### [Set task]
Restate the opening lines of the material below word for word, stopping after the line that contains "random.seed(7)".

┌──

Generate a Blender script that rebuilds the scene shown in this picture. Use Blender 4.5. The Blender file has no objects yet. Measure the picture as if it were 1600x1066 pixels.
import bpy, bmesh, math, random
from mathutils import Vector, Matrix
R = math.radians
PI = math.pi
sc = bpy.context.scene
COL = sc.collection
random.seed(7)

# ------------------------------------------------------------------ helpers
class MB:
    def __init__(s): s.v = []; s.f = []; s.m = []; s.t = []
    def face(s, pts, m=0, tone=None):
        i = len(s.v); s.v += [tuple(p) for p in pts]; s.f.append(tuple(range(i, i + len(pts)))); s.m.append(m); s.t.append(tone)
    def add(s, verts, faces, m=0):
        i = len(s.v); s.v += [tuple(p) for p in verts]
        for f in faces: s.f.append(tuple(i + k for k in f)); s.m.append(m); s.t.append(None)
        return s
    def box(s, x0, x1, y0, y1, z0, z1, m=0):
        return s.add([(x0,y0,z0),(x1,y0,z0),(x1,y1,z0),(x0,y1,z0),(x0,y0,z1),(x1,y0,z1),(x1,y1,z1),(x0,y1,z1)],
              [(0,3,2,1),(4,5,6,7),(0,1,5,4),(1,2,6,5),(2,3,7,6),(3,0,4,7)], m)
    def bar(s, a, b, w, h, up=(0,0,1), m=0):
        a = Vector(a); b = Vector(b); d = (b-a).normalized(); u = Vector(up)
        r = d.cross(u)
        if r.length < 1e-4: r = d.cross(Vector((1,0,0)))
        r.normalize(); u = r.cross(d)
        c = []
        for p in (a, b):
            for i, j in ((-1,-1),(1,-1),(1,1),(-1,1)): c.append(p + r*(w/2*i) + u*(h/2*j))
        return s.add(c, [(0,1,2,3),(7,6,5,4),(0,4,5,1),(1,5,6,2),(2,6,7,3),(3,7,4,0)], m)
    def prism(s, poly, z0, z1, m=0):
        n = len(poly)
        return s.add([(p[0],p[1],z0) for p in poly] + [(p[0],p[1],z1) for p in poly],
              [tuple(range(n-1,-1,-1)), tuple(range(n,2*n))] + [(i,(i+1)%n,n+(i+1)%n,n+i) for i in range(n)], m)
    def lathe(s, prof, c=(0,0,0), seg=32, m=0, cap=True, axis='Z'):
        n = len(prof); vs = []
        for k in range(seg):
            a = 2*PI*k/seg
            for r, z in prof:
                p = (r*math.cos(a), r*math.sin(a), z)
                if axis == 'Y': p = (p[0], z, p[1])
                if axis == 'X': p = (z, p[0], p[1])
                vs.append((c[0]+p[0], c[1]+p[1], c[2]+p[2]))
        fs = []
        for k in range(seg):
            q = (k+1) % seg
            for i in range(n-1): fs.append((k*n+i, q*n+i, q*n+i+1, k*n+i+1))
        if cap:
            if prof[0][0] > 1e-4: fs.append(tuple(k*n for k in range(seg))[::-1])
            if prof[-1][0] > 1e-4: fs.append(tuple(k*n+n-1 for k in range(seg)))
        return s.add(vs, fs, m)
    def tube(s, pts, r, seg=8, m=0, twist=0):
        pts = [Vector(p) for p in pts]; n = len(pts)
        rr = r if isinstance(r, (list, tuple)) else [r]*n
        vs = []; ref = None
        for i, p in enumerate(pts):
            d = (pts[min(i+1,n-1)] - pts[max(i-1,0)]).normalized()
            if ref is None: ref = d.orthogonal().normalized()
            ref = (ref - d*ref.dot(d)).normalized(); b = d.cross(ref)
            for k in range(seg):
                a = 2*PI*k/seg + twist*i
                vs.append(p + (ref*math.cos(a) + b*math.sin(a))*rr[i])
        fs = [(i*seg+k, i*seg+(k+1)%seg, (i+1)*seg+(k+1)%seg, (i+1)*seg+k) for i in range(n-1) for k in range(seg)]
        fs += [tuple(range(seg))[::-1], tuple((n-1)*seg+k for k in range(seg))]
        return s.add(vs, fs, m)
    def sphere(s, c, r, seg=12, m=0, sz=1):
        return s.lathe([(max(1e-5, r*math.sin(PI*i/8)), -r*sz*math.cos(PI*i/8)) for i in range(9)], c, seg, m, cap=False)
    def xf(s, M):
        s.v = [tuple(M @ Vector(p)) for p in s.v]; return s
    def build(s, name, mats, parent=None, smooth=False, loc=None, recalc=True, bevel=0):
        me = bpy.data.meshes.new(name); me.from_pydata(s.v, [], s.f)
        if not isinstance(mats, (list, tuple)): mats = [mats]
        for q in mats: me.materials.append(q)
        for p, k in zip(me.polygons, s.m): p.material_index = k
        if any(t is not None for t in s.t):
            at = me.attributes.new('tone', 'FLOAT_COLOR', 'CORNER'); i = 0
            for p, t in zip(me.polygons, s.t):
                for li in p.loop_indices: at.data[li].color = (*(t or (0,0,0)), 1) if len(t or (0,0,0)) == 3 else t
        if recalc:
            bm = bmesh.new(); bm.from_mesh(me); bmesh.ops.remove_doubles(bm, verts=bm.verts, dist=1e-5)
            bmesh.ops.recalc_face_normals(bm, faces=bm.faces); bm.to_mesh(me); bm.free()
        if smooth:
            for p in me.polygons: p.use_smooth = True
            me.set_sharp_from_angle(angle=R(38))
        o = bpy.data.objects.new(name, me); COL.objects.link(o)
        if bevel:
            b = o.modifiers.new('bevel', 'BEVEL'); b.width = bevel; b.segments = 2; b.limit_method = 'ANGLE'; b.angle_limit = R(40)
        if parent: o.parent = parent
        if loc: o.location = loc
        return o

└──

### [Full answer]
Generate a Blender script that rebuilds the scene shown in this picture. Use Blender 4.5. The Blender file has no objects yet. Measure the picture as if it were 1600x1066 pixels.
import bpy, bmesh, math, random
from mathutils import Vector, Matrix
R = math.radians
PI = math.pi
sc = bpy.context.scene
COL = sc.collection
random.seed(7)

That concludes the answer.